Problem statement
Extract the listing below in full, unchanged.

Data extract

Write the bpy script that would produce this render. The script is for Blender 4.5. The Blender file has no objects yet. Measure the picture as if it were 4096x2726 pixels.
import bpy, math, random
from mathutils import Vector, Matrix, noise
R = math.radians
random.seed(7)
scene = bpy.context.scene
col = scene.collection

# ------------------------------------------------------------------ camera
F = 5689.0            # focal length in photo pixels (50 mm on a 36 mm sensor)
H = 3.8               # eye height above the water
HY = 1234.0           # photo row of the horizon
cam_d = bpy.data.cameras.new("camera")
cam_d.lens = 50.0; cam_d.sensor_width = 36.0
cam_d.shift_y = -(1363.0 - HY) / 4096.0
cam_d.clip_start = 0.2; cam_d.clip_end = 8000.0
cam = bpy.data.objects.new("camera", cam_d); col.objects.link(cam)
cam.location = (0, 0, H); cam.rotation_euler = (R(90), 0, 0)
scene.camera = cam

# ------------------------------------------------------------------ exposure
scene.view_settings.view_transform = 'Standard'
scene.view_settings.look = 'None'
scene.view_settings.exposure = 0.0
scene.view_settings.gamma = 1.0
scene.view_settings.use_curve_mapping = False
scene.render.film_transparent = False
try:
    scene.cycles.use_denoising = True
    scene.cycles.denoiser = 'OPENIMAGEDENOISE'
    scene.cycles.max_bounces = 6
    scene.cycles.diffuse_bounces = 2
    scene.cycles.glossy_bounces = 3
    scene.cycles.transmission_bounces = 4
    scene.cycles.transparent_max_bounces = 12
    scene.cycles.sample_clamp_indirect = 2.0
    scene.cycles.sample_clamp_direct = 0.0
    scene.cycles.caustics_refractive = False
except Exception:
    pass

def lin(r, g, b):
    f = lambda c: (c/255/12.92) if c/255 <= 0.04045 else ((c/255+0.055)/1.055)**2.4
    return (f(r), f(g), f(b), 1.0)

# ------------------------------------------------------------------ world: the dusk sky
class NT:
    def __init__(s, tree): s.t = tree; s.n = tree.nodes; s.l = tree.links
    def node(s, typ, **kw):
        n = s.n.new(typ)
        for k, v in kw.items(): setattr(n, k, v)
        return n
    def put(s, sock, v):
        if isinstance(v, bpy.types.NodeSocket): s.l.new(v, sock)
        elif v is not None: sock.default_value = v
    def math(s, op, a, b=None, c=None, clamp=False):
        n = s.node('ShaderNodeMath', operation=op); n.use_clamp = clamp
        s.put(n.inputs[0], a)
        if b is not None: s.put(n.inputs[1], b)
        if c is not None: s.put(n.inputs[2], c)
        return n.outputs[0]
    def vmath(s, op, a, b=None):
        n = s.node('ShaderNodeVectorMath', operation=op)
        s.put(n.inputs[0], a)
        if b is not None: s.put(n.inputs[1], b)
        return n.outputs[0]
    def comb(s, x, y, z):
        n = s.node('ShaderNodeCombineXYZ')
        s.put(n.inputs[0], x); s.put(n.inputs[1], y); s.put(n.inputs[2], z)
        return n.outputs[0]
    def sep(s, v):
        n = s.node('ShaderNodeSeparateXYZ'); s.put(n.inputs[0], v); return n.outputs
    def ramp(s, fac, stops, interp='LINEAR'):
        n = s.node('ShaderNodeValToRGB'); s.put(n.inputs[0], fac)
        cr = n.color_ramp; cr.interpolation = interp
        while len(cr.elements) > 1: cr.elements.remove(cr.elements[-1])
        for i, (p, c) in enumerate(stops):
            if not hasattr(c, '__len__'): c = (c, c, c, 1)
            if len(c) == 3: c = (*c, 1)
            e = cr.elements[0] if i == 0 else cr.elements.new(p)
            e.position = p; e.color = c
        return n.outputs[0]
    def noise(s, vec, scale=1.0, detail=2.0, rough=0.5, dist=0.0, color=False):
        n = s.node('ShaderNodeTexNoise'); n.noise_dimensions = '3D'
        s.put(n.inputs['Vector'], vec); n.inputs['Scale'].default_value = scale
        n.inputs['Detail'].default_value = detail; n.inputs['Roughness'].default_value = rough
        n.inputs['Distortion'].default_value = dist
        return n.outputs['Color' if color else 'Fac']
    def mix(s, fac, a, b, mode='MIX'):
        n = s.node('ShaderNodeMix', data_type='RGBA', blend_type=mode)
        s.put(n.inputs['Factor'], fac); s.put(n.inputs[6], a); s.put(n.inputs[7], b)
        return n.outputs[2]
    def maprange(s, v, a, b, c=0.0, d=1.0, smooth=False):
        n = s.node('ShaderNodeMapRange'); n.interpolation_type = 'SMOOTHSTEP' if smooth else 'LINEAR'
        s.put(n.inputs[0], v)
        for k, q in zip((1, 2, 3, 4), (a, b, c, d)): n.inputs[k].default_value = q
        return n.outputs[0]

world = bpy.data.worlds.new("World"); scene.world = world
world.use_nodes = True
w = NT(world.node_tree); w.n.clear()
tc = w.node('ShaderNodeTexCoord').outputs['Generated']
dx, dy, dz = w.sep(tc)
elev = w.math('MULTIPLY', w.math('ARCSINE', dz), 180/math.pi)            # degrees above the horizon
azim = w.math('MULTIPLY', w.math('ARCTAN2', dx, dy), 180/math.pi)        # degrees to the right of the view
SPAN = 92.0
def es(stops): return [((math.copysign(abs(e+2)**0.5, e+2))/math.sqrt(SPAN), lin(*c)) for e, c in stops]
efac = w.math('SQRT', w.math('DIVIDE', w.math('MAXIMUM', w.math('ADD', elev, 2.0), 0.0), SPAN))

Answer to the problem
Write the bpy script that would produce this render. The script is for Blender 4.5. The Blender file has no objects yet. Measure the picture as if it were 4096x2726 pixels.
import bpy, math, random
from mathutils import Vector, Matrix, noise
R = math.radians
random.seed(7)
scene = bpy.context.scene
col = scene.collection

# ------------------------------------------------------------------ camera
F = 5689.0            # focal length in photo pixels (50 mm on a 36 mm sensor)
H = 3.8               # eye height above the water
HY = 1234.0           # photo row of the horizon
cam_d = bpy.data.cameras.new("camera")
cam_d.lens = 50.0; cam_d.sensor_width = 36.0
cam_d.shift_y = -(1363.0 - HY) / 4096.0
cam_d.clip_start = 0.2; cam_d.clip_end = 8000.0
cam = bpy.data.objects.new("camera", cam_d); col.objects.link(cam)
cam.location = (0, 0, H); cam.rotation_euler = (R(90), 0, 0)
scene.camera = cam

# ------------------------------------------------------------------ exposure
scene.view_settings.view_transform = 'Standard'
scene.view_settings.look = 'None'
scene.view_settings.exposure = 0.0
scene.view_settings.gamma = 1.0
scene.view_settings.use_curve_mapping = False
scene.render.film_transparent = False
try:
    scene.cycles.use_denoising = True
    scene.cycles.denoiser = 'OPENIMAGEDENOISE'
    scene.cycles.max_bounces = 6
    scene.cycles.diffuse_bounces = 2
    scene.cycles.glossy_bounces = 3
    scene.cycles.transmission_bounces = 4
    scene.cycles.transparent_max_bounces = 12
    scene.cycles.sample_clamp_indirect = 2.0
    scene.cycles.sample_clamp_direct = 0.0
    scene.cycles.caustics_refractive = False
except Exception:
    pass

def lin(r, g, b):
    f = lambda c: (c/255/12.92) if c/255 <= 0.04045 else ((c/255+0.055)/1.055)**2.4
    return (f(r), f(g), f(b), 1.0)

# ------------------------------------------------------------------ world: the dusk sky
class NT:
    def __init__(s, tree): s.t = tree; s.n = tree.nodes; s.l = tree.links
    def node(s, typ, **kw):
        n = s.n.new(typ)
        for k, v in kw.items(): setattr(n, k, v)
        return n
    def put(s, sock, v):
        if isinstance(v, bpy.types.NodeSocket): s.l.new(v, sock)
        elif v is not None: sock.default_value = v
    def math(s, op, a, b=None, c=None, clamp=False):
        n = s.node('ShaderNodeMath', operation=op); n.use_clamp = clamp
        s.put(n.inputs[0], a)
        if b is not None: s.put(n.inputs[1], b)
        if c is not None: s.put(n.inputs[2], c)
        return n.outputs[0]
    def vmath(s, op, a, b=None):
        n = s.node('ShaderNodeVectorMath', operation=op)
        s.put(n.inputs[0], a)
        if b is not None: s.put(n.inputs[1], b)
        return n.outputs[0]
    def comb(s, x, y, z):
        n = s.node('ShaderNodeCombineXYZ')
        s.put(n.inputs[0], x); s.put(n.inputs[1], y); s.put(n.inputs[2], z)
        return n.outputs[0]
    def sep(s, v):
        n = s.node('ShaderNodeSeparateXYZ'); s.put(n.inputs[0], v); return n.outputs
    def ramp(s, fac, stops, interp='LINEAR'):
        n = s.node('ShaderNodeValToRGB'); s.put(n.inputs[0], fac)
        cr = n.color_ramp; cr.interpolation = interp
        while len(cr.elements) > 1: cr.elements.remove(cr.elements[-1])
        for i, (p, c) in enumerate(stops):
            if not hasattr(c, '__len__'): c = (c, c, c, 1)
            if len(c) == 3: c = (*c, 1)
            e = cr.elements[0] if i == 0 else cr.elements.new(p)
            e.position = p; e.color = c
        return n.outputs[0]
    def noise(s, vec, scale=1.0, detail=2.0, rough=0.5, dist=0.0, color=False):
        n = s.node('ShaderNodeTexNoise'); n.noise_dimensions = '3D'
        s.put(n.inputs['Vector'], vec); n.inputs['Scale'].default_value = scale
        n.inputs['Detail'].default_value = detail; n.inputs['Roughness'].default_value = rough
        n.inputs['Distortion'].default_value = dist
        return n.outputs['Color' if color else 'Fac']
    def mix(s, fac, a, b, mode='MIX'):
        n = s.node('ShaderNodeMix', data_type='RGBA', blend_type=mode)
        s.put(n.inputs['Factor'], fac); s.put(n.inputs[6], a); s.put(n.inputs[7], b)
        return n.outputs[2]
    def maprange(s, v, a, b, c=0.0, d=1.0, smooth=False):
        n = s.node('ShaderNodeMapRange'); n.interpolation_type = 'SMOOTHSTEP' if smooth else 'LINEAR'
        s.put(n.inputs[0], v)
        for k, q in zip((1, 2, 3, 4), (a, b, c, d)): n.inputs[k].default_value = q
        return n.outputs[0]

world = bpy.data.worlds.new("World"); scene.world = world
world.use_nodes = True
w = NT(world.node_tree); w.n.clear()
tc = w.node('ShaderNodeTexCoord').outputs['Generated']
dx, dy, dz = w.sep(tc)
elev = w.math('MULTIPLY', w.math('ARCSINE', dz), 180/math.pi)            # degrees above the horizon
azim = w.math('MULTIPLY', w.math('ARCTAN2', dx, dy), 180/math.pi)        # degrees to the right of the view
SPAN = 92.0
def es(stops): return [((math.copysign(abs(e+2)**0.5, e+2))/math.sqrt(SPAN), lin(*c)) for e, c in stops]
efac = w.math('SQRT', w.math('DIVIDE', w.math('MAXIMUM', w.math('ADD', elev, 2.0), 0.0), SPAN))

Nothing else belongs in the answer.